Brief
Extract every line where the string "More" appears.

Task input
----------

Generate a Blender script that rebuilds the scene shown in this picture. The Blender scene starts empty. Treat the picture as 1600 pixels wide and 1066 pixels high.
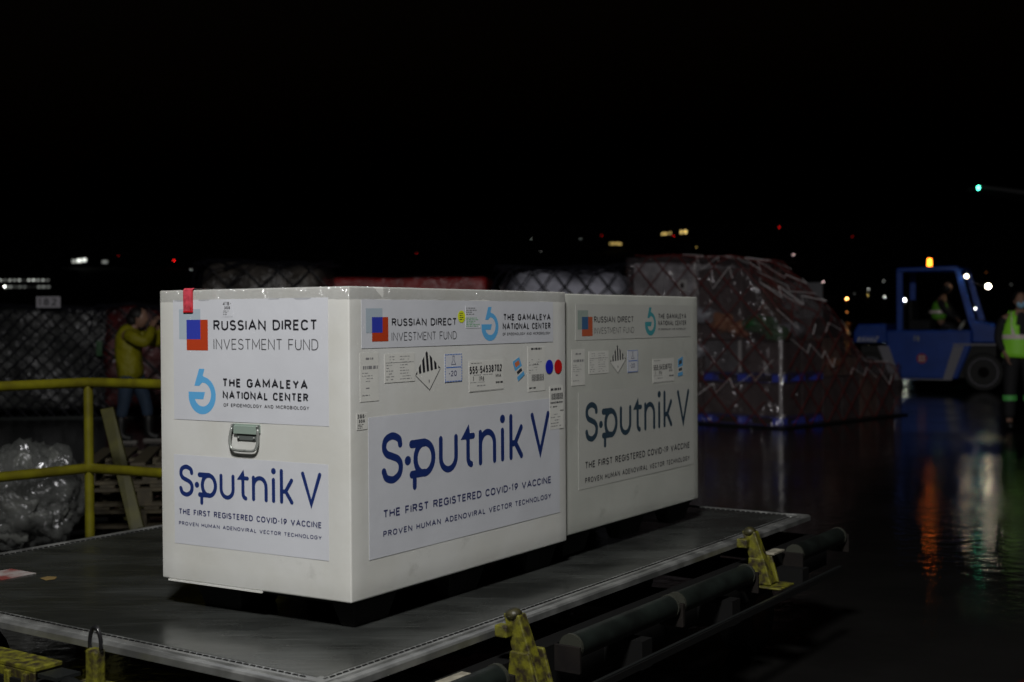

----------

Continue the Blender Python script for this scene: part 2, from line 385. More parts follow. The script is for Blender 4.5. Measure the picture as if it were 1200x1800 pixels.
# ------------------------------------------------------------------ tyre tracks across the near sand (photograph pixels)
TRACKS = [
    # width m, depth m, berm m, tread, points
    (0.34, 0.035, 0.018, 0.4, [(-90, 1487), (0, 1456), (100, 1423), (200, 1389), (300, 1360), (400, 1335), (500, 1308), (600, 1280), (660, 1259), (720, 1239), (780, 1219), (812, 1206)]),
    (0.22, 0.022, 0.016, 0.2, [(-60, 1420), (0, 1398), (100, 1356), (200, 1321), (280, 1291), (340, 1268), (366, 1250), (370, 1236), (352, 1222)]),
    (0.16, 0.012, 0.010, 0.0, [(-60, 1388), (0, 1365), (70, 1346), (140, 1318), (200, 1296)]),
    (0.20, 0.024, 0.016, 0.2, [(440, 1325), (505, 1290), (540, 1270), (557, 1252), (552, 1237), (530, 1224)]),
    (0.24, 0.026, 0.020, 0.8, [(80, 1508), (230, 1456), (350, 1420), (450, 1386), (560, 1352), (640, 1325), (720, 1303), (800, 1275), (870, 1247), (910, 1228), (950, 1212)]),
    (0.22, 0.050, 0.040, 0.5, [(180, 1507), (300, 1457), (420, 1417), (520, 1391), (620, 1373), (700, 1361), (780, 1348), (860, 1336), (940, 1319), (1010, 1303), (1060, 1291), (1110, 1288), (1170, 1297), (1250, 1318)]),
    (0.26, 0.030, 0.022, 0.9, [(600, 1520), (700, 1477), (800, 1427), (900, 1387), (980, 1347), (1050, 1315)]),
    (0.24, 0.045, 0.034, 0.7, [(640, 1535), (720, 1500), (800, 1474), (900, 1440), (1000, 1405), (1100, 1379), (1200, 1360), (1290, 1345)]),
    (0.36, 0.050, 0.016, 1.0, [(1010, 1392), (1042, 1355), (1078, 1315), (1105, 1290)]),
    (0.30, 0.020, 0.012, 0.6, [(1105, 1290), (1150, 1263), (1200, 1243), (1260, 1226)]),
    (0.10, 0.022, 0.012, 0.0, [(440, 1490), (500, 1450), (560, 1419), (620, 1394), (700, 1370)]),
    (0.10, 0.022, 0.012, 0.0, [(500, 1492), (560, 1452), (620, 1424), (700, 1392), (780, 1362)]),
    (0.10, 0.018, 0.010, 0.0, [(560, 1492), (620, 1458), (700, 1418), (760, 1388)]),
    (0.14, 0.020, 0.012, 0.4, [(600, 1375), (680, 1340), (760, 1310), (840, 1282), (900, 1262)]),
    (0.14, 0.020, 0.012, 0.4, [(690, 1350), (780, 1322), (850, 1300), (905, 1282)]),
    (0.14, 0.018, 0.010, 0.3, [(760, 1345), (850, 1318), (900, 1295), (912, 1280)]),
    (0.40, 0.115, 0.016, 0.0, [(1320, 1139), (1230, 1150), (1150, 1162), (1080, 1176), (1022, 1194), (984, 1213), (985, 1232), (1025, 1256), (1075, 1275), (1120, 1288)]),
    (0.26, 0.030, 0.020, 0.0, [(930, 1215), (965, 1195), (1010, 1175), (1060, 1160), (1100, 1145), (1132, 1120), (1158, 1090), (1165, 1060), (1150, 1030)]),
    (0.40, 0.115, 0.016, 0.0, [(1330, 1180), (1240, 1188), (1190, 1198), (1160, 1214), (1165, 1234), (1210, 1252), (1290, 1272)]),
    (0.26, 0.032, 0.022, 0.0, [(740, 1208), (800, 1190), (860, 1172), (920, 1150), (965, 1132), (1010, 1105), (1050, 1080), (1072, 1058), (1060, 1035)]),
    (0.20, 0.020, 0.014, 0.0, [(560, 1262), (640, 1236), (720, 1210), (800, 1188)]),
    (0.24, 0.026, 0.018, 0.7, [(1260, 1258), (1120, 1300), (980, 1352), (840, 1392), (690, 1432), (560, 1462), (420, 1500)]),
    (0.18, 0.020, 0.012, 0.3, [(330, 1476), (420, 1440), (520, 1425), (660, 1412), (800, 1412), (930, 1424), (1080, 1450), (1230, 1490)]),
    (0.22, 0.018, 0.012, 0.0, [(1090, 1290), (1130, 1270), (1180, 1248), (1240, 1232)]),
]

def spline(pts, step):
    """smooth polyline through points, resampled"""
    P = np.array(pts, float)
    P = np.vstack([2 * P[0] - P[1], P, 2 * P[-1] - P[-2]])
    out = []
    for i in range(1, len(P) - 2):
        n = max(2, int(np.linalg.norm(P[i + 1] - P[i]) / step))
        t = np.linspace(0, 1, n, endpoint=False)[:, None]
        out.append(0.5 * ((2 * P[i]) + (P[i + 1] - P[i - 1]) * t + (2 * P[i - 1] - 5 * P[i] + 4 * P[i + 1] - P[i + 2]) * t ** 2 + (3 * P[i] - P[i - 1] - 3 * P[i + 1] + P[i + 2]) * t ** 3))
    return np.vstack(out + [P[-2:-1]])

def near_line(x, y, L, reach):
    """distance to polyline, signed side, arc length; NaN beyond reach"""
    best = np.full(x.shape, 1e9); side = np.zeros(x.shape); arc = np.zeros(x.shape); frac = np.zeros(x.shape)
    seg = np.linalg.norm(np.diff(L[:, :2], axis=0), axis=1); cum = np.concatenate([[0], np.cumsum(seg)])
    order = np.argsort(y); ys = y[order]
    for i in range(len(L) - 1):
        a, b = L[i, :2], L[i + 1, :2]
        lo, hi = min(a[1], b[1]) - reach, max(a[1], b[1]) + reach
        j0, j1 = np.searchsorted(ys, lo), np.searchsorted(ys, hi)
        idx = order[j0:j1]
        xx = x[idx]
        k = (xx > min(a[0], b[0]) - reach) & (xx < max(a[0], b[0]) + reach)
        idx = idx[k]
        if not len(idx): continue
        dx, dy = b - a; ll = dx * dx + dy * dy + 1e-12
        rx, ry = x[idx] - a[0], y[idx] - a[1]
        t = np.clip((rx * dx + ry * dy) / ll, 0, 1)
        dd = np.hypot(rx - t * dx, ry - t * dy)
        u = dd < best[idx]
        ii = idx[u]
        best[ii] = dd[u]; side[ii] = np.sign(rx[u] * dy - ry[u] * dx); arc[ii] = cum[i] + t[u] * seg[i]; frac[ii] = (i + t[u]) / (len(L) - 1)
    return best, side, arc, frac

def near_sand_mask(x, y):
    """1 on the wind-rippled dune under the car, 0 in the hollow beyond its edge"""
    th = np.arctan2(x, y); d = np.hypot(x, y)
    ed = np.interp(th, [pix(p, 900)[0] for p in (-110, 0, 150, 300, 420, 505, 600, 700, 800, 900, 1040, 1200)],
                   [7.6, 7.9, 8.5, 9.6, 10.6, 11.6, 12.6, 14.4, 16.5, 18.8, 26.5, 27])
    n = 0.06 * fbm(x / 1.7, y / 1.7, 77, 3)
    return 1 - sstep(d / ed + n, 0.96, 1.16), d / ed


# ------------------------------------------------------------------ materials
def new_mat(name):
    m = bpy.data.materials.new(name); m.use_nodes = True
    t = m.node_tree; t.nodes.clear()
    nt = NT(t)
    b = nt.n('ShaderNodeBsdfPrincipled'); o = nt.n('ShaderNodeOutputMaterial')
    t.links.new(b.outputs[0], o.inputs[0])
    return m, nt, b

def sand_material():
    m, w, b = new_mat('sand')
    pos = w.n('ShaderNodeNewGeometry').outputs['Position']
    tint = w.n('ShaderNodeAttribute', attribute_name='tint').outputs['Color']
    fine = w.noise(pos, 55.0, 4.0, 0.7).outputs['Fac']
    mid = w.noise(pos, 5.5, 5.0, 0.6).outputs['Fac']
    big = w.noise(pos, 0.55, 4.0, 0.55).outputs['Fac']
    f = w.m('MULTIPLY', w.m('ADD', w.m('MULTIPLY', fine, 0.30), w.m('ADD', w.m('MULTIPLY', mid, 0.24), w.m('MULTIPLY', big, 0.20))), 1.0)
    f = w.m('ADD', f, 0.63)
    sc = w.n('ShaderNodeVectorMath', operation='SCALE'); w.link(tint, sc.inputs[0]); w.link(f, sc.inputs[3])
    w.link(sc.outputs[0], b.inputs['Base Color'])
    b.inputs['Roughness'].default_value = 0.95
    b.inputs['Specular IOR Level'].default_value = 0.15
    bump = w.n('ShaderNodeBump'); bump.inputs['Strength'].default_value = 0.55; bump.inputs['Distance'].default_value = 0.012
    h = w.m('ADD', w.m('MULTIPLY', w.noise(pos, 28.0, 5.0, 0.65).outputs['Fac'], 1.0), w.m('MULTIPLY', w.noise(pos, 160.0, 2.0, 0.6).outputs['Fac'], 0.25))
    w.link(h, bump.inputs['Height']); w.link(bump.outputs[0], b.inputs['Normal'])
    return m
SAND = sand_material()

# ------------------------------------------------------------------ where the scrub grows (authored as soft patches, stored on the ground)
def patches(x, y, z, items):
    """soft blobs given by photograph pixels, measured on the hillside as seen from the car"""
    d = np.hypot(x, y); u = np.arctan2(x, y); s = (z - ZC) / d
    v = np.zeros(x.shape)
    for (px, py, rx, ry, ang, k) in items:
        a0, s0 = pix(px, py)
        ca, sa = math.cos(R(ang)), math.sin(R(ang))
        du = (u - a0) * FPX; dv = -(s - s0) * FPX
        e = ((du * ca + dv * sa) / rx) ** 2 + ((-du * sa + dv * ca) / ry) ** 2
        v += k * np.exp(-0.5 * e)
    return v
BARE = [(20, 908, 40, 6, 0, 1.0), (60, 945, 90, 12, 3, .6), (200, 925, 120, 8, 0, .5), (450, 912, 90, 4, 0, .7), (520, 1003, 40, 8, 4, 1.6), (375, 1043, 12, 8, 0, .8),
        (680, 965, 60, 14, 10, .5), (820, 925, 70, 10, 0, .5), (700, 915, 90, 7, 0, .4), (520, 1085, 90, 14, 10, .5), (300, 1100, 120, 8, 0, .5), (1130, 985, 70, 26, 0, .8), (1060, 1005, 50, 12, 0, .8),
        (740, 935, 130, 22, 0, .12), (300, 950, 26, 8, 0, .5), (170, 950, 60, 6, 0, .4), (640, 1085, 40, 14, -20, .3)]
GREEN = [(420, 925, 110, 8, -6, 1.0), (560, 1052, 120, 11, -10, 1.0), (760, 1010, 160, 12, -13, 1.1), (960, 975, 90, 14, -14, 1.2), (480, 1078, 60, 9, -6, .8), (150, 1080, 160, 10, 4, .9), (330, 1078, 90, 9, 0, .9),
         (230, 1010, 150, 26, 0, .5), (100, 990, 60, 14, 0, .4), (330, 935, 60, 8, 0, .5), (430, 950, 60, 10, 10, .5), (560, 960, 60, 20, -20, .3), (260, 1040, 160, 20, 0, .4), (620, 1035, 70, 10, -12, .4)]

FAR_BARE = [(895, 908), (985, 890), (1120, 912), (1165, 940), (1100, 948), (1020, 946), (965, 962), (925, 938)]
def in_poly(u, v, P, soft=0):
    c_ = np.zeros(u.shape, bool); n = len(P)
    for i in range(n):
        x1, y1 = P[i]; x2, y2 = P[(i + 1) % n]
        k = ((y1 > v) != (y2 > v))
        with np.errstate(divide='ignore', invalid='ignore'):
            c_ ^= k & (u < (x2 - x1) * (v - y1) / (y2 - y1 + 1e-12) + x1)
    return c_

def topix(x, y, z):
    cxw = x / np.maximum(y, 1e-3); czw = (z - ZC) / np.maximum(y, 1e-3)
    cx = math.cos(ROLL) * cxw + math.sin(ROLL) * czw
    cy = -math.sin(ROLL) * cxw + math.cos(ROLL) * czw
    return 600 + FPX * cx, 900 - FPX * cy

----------

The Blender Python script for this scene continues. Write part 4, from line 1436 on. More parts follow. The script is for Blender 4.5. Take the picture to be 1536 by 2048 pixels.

----------

Exercise solution
Continue the Blender Python script for this scene: part 2, from line 385. More parts follow. The script is for Blender 4.5. Measure the picture as if it were 1200x1800 pixels.
The Blender Python script for this scene continues. Write part 4, from line 1436 on. More parts follow. The script is for Blender 4.5. Take the picture to be 1536 by 2048 pixels.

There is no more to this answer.